March 2013 will mark 450 years since Foxe's 1563 publication. Foxe's first edition capitalized on new technology (the printing press). Similarily, the new critical edition of Acts and Monuments benefits from, and is shaped by, new technologies. Digitalized for the internet generation, scholars can now search and cross-reference each of the first four editions, and benefit from several essays introducing the texts. The conceptual repertoire available for reading has so altered from that of John Foxe's era that it has been asked how it is possible to read it at all.[18]
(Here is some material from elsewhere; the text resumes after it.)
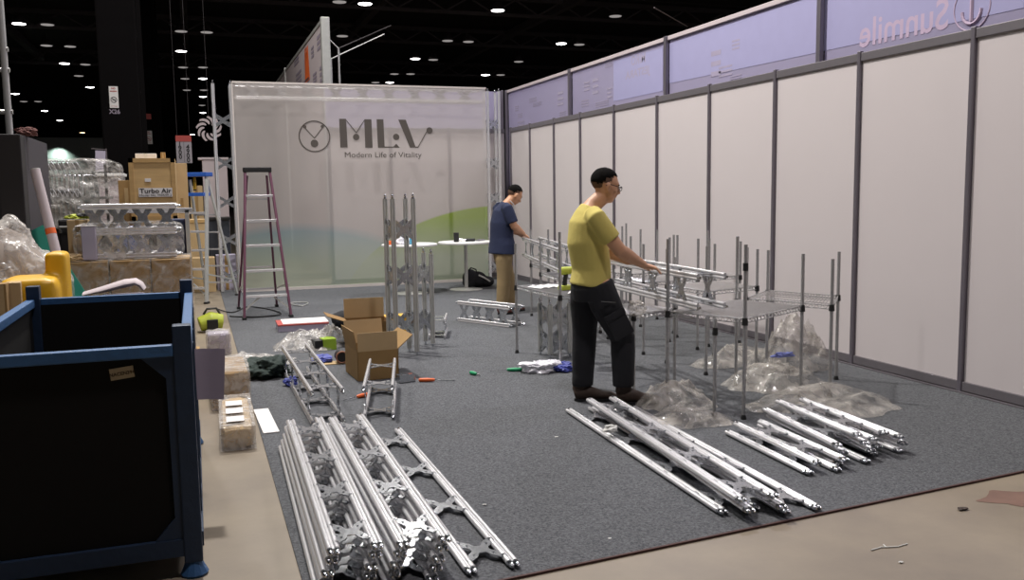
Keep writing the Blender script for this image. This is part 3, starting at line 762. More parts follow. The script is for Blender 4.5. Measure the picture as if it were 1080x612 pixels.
# ================================================================== FLAT TRUSS FRAMES ON THE CARPET
ZC = .009
words_n = ['bottom', 'second from the bottom', 'middle', 'second from the top', 'top']
fA = flat_frame('flat aluminium truss frame, bottom of the leftmost stack near the camera', 2.06, .165, group='truss frames lying in the left stacks')
fA.location = (.487, 4.37, ZC); fA.rotation_euler = (0, 0, -.022)
for k in range(1, 5):
    dup(fA, 'flat aluminium truss frame, %s of the leftmost stack near the camera' % words_n[k], (.487+.013*k+(.004 if k % 2 else 0), 4.37-.012*(k % 3), ZC+.0385*k), (0, 0, -.022+.003*(k % 2)))
for k in range(5):
    dup(fA, 'flat aluminium truss frame, %s of the second stack from the left' % words_n[k], (.79-.022*(4-k)*.6, 4.33+.01*(k % 2), ZC+.0385*k), (0, 0, -.014+.004*(k % 2)))
fC = flat_frame('single flat truss frame leaning on the right of the left stacks', 2.2, .18, group='truss frames lying in the left stacks')
fC.location = (1.06, 4.42, ZC); fC.rotation_euler = (0, 0, -.003)
g2 = 'truss frames lying beside the man in yellow'
fR = dup(fA, 'lowest long truss frame in front of the boots, lying farthest left', (2.385, 4.55, ZC), (0, 0, -.05), g2)
dup(fA, 'long truss frame lying farthest right beside the clear bag', (2.655, 4.45, ZC), (0, 0, -.05), g2)
dup(fA, 'long truss frame lying second in the pile in front of the boots', (2.50, 4.42, ZC+.0385), (0, 0, -.1), g2)
dup(fA, 'long truss frame lying on top of the pile in front of the boots', (2.47, 4.47, ZC+.077), (0, 0, -.085), g2)
fS = flat_frame('short truss frame at the left end of the short frames, on the carpet', .82, .17, (.3, .72), group='short truss frames lying on the right')
fS.location = (3.10, 4.27, ZC); fS.rotation_euler = (0, 0, -.06)
for x, y, lv, rz, lab in ((3.36, 4.33, 0, -.1, 'short truss frame at the bottom of the middle of the short pile'), (3.66, 4.42, 0, -.08, 'short truss frame at the bottom right end of the short pile'),
                      (3.17, 4.29, 1, -.07, 'short truss frame second layer, left end of the short pile'), (3.45, 4.38, 1, -.13, 'short truss frame second layer, middle of the short pile'), (3.685, 4.42, 1, -.07, 'short truss frame second layer, right end of the short pile'),
                      (3.43, 4.40, 2, -.14, 'short truss frame third layer, middle of the short pile'), (3.67, 4.43, 2, -.08, 'short truss frame third layer, right end under the clear bag'), (3.56, 4.42, 3, -.1, 'short truss frame topmost of the short pile')):
    dup(fS, lab, (x, y, ZC+.0385*lv), (0, 0, rz))

# ================================================================== BOX TRUSSES STANDING AND LYING
def lay(name_label, a, b, S=.2, ts=(.12, .37, .63, .88), z=None, group=None, L=None):
    """lattice truss lying from a to b (floor points of its axis), resting on level z"""
    a, b = Vector(a), Vector(b); d = b-a; LL = L or d.length; yaw = math.atan2(d.y, d.x)
    zz = (ZC+.02 if z is None else z)+S/2
    t = box_truss(name_label, LL, S, ts, (a.x, a.y, zz), group=group, dull=False, plate_h=.085)
    t.rotation_mode = 'XYZ'; m = Matrix.Rotation(yaw, 4, 'Z') @ Matrix.Rotation(PI/2, 4, 'Y')
    t.rotation_euler = m.to_euler(); return t
box_truss('tallest square truss tower standing on the carpet near the cardboard boxes', 1.49, .2, (.2, .5, .79), (1.795, 8.26, ZC), (0, 0, .14))
box_truss('shorter square truss tower standing just right of the tallest one', .95, .17, (.27, .76), (2.06, 8.62, ZC), (0, 0, .2))
lay('small square truss piece lying at the foot of the shorter tower', (2.30, 8.95, 0), (2.48, 9.5, 0), .16, (.3, .7))
a, b_ = (fl(297, 368, .22)+fl(323, 365, .22))/2, (fl(330, 418, .22)+fl(362, 415, .22))/2
d_ = (b_-a).normalized(); lay('long square truss lying behind the left stacks beside the green jacket', a, b_, .2, (.13, .38, .63, .88))
a, b_ = (fl(390, 380, .22)+fl(417, 380, .22))/2, (fl(383, 411, .22)+fl(414, 411, .22))/2
lay('short square truss lying in front of the open cardboard box', a, b_, .19, (.2, .8))
lay('short square truss lying in front of the man in the navy shirt', (2.95, 10.22, 0), (3.36, 9.42, 0), .2, (.15, .38, .62, .86))
# the two trusses laid across the wire shelves
SHZ = .69
e1 = (fl(739, 290, .96)+fl(772, 287, .96))/2
T1 = lay('square truss under the hand of the man in yellow, on wire shelves', (e1.x-.02, e1.y, 0), (e1.x+.10, e1.y+1.95, 0), .2, (.14, .38, .62, .86), SHZ+.045)
T2 = lay('square truss the man in navy works on, on wire shelves', (3.42, 8.0, 0), (3.95, 10.55, 0), .2, (.1, .3, .5, .7, .9), SHZ+.045)
box_truss('small square truss standing under the wire shelf left of the man in yellow', .52, .2, (.25, .72), (3.08, 7.62, ZC), (0, 0, .1))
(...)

Patrick Collinson concluded at the third Foxe Congress (Ohio, 1999) that as a result of the "death of the author" and necessary accommodations to the "postmodern morass" (as he termed it then), The Acts and Monuments "is no longer a book [in any conventional sense]".[19] If it is not a book, then what is it? We are not witnessing an end to reading. Rather, researchers are participating in the formulation of new understandings about how to read texts that aren't books, and learning to manage the emergence of subjects never before known.